Peter Molyneux: The Man Who Promised Too Much

Calling him “the man who promised too much”, Kotaku has published a lengthy article that chronicles ex-Bullfrog and Lionhead Studios designer Peter Molyneux’s controversial comments over the years and features an assortment of quotes from a number of recent and previous conversations they’ve had with him. They cover a lot of ground, but I’ll focus in on Syndicate and Fable since they’re the most pertinent:

In October of 2004, just after releasing the role-playing game Fable, Peter Molyneux posted an apology on his game studio’s message boards. “If I have mentioned any feature in the past which, for whatever reason, didn’t make it as I described into Fable, I apologise,” he wrote. “Every feature I have ever talked about WAS in development, but not all made it.”

In interviews leading up to the game, Molyneux had made ambitious promises that Fable would let you have children; that the game would span your hero’s whole lifetime; that you could knock an acorn off a tree and slowly, over the course of the game, watch it grow into a tree of its own. None of those things happened.
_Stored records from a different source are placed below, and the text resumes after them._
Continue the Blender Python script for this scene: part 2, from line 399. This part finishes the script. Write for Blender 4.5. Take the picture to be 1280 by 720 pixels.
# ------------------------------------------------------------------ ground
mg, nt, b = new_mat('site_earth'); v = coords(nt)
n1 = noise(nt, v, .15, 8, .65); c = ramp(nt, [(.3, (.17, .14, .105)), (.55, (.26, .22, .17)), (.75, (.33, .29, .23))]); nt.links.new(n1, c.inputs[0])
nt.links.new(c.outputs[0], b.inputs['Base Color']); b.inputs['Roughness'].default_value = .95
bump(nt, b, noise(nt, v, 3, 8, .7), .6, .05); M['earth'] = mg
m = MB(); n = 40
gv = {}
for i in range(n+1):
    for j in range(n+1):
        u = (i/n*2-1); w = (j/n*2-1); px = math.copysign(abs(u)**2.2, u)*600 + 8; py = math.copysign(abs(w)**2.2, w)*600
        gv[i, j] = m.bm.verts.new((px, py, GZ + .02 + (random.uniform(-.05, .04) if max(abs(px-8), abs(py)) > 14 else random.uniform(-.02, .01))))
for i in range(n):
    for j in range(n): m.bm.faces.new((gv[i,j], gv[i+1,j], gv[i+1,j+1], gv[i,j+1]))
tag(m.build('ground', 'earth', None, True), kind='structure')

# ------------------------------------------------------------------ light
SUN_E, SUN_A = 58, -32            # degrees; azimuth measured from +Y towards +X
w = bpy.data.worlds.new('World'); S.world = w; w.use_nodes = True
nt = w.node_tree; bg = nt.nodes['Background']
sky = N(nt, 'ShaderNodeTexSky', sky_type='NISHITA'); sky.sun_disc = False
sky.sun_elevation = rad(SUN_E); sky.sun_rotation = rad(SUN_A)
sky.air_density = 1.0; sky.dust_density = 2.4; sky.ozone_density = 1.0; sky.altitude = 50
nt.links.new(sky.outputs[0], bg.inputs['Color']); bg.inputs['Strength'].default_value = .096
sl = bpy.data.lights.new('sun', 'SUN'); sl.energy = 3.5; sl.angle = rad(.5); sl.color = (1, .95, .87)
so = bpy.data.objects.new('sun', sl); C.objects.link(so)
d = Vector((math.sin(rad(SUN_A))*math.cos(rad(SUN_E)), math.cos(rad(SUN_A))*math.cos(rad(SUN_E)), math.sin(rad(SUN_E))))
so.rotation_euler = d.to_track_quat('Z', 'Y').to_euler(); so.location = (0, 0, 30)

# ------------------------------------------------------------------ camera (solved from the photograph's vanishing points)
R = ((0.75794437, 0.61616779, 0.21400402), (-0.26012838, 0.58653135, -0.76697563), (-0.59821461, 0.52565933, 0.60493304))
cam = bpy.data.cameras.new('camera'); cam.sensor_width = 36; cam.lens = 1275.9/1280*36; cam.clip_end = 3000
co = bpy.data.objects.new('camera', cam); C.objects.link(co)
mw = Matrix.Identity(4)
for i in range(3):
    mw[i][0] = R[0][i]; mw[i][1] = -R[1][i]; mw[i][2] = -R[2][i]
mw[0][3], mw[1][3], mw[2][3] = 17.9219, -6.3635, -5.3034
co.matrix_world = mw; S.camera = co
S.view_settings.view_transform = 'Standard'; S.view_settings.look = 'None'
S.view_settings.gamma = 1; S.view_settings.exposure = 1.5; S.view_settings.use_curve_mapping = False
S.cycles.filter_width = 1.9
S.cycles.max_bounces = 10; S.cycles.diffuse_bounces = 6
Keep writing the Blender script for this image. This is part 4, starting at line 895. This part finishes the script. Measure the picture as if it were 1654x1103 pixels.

It isn’t just promises Molyneux’s 20-year career in the video game industry has been a whirlwind of quotes ranging from the ridiculous to the more ridiculous. “I’d have sold my children for multi-player versions of Railroad Tycoon or Civilization,” he said in a 1993 interview. “[Fable is] amazing for a role playing game, because most role playing games are shit,” he said in 2007. “I don’t know what [my] marital status will be if I don’t make our [Godus] Kickstarter,” he told Kotaku in 2012.

These statements make for splashy headlines, but to some gamers, they diminish what Molyneux has actually accomplished. Every new Molyneux quote is met with a chorus of comments from angry fans who are sick of the grand gestures, tired of the promises that never materialize. It makes you wonder: in 50 years, is that how Molyneux will be remembered? Not for his smart, critically-acclaimed games, but for the things that come out of his mouth?

“I particularly remember when [Molyneux] was talking about Syndicate, saying that the whole city is alive and everyone’s got jobs,” said Cooper. “And of course it wasn’t that. But it was the fantasy of that. So I think that’s what he’s doing, is he’s just creating a fantasy for the person he’s talking to.”

Could that be it? Could this be the explanation for Molyneux’s long history of extraordinary promises? Is he just trying to evoke powerful images in our brain create the idea of a video game in hopes that the real thing will live up to that?

Video game fans do not buy ideas, of course they buy products. If someone were to purchase a Molyneux video game based on his promises, they might find themselves spending $50 or $60 on something that doesn’t actually exist.

But who is buying Fable because of an acorn, or because Molyneux said it’d be the best thing ever?

“I always say, ‘This game is gonna be the greatest game of all time,’ because I believe that’s how you should approach game development,” Molyneux told me. “If you say to the team, ‘Let’s make a good game,’ that’s not enough. So do I regret those things? Yes. Should I never do them again, should I never be passionate again? In a lot of senses I’m the worst PR person in the world, because all I do is I just sit there and I just get unbelievably passionate about what I’m showing off because I love it so much, and I end up saying these things, and you know, they come across as promises or features.”